Jonathan Chait: “Former FBI Director James Comey has been telling the world about his harrowing encounters with President Trump, who repeatedly demanded his personal loyalty, implored him to stop investigating Michael Flynn, and then dispatched his personal bodyguard to fire him when he failed to comply. But what if we have the story backwards? What if Trump, an innocent family business operator, naïve to the ways of Washington, had been accosted by a scheming, predatory deep state operator? And what if Comey’s firing was a defensive measure against his nefarious trap? This is the scenario Trump’s defenders now envision, and have laid out in columns by The Federalist’s Mollie Hemingway and the Washington Examiner’s Byron York.”
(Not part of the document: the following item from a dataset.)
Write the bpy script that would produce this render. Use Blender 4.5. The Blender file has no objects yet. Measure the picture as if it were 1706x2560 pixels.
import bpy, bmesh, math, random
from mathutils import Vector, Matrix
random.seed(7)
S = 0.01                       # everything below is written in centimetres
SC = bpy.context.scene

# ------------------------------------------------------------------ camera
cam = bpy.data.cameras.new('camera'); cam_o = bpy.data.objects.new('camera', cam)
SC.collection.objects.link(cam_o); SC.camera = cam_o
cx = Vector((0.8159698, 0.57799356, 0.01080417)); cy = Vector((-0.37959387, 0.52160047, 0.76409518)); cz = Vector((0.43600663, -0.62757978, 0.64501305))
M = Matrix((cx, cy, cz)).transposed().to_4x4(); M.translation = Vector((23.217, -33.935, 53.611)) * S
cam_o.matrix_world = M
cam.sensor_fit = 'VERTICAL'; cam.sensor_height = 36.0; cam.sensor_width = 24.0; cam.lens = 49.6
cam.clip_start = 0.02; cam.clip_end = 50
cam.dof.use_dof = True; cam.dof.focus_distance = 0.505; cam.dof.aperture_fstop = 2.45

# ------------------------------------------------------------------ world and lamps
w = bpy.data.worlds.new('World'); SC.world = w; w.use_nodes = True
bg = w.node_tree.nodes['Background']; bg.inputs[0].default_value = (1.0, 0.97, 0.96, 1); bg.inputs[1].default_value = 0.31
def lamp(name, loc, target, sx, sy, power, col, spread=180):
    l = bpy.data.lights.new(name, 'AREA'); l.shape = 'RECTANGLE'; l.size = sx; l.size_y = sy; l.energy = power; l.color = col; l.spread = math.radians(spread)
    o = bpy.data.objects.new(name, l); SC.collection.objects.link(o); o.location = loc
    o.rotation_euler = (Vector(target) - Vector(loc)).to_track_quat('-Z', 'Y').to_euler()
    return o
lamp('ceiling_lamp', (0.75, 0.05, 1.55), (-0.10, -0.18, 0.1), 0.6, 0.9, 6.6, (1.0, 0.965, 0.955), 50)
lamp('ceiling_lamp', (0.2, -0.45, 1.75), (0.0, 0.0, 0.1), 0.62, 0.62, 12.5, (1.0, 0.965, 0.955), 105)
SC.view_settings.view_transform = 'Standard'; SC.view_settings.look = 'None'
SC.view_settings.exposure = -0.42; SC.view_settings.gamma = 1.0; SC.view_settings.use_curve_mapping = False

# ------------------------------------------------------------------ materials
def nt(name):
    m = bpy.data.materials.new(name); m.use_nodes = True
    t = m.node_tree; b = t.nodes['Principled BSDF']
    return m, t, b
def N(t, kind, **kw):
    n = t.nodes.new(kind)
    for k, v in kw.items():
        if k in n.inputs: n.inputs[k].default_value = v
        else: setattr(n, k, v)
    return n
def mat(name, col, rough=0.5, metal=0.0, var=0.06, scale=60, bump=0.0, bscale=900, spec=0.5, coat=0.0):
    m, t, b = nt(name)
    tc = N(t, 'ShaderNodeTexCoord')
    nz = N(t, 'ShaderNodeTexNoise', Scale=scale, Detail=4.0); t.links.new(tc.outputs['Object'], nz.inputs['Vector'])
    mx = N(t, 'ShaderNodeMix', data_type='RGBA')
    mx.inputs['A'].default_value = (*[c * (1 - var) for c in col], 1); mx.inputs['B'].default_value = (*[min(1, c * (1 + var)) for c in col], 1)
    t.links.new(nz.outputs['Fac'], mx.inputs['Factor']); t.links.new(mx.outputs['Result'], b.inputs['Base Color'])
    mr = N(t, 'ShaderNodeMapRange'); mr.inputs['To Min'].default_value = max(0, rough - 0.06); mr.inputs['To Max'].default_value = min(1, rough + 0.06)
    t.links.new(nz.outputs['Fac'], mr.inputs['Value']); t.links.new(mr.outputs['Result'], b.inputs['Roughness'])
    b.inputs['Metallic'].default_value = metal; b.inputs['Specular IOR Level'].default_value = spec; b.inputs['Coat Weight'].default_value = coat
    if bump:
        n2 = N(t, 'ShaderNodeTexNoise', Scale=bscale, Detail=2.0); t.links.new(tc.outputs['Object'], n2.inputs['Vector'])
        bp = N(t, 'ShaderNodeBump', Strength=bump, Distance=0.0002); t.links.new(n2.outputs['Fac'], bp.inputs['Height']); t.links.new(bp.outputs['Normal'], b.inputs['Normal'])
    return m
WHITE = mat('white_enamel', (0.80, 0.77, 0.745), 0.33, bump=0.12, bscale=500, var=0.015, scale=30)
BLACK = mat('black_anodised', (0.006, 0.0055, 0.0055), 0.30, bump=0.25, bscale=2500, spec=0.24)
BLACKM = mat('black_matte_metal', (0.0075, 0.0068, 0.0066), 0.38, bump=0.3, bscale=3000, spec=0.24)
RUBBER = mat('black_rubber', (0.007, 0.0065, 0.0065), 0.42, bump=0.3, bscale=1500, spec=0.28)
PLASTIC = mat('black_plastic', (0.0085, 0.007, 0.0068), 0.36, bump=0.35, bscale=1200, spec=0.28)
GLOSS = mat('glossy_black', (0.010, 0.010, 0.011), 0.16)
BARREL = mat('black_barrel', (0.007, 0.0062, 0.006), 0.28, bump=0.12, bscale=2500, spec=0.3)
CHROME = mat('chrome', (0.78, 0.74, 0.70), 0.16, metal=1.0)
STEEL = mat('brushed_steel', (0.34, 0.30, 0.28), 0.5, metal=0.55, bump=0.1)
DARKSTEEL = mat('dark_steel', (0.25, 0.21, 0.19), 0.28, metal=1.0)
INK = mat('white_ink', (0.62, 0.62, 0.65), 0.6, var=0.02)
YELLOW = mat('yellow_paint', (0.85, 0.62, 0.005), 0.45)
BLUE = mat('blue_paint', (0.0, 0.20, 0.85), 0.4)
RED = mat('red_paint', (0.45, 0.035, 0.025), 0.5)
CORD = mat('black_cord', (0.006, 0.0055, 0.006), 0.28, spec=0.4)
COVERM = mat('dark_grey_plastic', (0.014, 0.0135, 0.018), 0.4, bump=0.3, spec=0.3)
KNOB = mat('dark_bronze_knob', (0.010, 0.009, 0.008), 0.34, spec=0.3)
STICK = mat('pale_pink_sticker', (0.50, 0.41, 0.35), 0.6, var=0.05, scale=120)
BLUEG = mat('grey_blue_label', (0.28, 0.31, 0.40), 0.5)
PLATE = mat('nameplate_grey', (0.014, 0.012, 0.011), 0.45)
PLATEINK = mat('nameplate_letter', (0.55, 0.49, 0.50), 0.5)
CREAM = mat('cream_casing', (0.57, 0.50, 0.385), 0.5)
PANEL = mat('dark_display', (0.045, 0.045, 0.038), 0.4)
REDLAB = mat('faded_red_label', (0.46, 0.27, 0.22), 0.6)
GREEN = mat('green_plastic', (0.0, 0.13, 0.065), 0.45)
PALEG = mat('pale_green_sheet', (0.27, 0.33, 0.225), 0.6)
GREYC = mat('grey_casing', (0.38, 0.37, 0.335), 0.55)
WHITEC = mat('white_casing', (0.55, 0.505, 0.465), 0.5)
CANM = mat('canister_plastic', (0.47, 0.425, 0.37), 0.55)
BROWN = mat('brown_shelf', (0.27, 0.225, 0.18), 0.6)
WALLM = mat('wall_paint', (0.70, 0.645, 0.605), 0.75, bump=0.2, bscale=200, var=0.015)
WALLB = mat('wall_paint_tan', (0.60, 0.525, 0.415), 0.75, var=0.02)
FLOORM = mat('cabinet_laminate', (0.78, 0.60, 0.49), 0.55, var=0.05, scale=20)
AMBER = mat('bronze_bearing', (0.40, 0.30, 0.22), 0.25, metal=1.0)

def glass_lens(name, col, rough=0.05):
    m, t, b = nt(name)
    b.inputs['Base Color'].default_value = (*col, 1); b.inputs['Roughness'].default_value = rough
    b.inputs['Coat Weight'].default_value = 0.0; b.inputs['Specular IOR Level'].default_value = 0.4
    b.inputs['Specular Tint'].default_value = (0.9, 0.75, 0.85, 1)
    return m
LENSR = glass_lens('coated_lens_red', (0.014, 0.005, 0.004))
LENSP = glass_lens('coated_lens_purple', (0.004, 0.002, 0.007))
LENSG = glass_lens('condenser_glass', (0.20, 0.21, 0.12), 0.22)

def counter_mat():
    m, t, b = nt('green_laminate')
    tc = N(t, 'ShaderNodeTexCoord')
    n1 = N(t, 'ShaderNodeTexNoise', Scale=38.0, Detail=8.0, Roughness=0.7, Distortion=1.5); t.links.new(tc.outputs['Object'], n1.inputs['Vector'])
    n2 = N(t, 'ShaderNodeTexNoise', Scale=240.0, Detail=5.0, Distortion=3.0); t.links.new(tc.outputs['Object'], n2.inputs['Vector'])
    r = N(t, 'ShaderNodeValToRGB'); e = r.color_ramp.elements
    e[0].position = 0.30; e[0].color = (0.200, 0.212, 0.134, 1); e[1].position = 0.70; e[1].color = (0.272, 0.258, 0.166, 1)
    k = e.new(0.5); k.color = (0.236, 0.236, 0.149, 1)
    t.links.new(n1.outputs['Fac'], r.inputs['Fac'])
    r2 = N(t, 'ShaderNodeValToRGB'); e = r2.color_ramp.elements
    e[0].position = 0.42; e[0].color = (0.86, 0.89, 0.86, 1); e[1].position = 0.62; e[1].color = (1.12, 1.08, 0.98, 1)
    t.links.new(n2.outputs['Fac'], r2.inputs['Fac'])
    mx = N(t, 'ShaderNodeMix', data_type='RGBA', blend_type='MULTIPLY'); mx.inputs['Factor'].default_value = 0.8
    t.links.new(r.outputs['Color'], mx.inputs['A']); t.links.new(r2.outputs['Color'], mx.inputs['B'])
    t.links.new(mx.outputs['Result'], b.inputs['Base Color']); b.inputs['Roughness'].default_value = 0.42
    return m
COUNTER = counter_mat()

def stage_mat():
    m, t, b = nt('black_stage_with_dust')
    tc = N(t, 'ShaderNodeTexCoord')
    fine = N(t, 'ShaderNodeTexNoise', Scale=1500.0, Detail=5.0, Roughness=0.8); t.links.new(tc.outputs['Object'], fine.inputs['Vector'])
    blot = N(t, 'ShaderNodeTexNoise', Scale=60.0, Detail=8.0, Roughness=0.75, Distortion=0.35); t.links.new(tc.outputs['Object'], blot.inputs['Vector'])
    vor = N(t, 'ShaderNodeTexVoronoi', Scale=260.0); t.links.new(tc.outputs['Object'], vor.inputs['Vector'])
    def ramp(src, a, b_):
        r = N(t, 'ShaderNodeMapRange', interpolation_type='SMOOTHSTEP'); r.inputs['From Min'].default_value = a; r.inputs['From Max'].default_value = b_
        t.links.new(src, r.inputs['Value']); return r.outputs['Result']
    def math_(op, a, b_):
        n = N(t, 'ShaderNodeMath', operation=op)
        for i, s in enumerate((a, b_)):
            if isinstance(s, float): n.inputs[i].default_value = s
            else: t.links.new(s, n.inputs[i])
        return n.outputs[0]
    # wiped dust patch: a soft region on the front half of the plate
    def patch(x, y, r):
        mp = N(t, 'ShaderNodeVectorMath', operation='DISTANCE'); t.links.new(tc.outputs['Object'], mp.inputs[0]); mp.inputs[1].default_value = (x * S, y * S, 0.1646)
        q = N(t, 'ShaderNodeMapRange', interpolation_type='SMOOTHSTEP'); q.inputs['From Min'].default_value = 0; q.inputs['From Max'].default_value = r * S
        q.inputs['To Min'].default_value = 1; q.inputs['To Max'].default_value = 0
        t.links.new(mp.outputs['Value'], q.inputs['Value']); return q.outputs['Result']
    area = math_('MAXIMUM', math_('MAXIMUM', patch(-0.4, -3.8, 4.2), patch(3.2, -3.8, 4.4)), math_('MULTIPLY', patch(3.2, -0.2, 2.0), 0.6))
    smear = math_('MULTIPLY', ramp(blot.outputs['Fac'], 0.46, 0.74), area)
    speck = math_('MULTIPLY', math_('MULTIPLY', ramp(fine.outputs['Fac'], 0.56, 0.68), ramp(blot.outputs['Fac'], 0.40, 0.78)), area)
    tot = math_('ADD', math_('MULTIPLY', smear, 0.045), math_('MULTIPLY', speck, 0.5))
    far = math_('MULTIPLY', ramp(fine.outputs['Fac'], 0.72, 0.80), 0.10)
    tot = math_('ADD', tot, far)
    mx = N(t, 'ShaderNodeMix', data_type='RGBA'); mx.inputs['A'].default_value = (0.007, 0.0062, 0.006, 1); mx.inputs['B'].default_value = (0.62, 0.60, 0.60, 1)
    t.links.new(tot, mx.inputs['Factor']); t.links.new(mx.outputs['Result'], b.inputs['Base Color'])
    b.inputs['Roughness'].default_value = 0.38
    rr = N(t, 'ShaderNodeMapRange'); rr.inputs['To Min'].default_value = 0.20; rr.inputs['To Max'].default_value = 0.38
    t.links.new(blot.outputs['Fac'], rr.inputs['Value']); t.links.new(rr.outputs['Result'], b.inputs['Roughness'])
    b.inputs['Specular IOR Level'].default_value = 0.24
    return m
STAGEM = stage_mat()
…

“Hemingway’s theory is that CNN had the Steele dossier, and could not cover it unless it had a news hook to do so. Comey’s meeting was designed to be the hook. He would tell Trump about the dossier, and then leak the fact that he told Trump to the news media, which ‘provided them the very news hook they sought and needed’ to report on the dossier.”
“York’s analysis is different than Hemmingway’s, but possibly even less plausible. York argues that Trump’s request for loyalty was not an attempt to suborn the FBI into an instrument of his personal control, but instead a defensive and completely reasonable response to what looked like Comey blackmailing him.”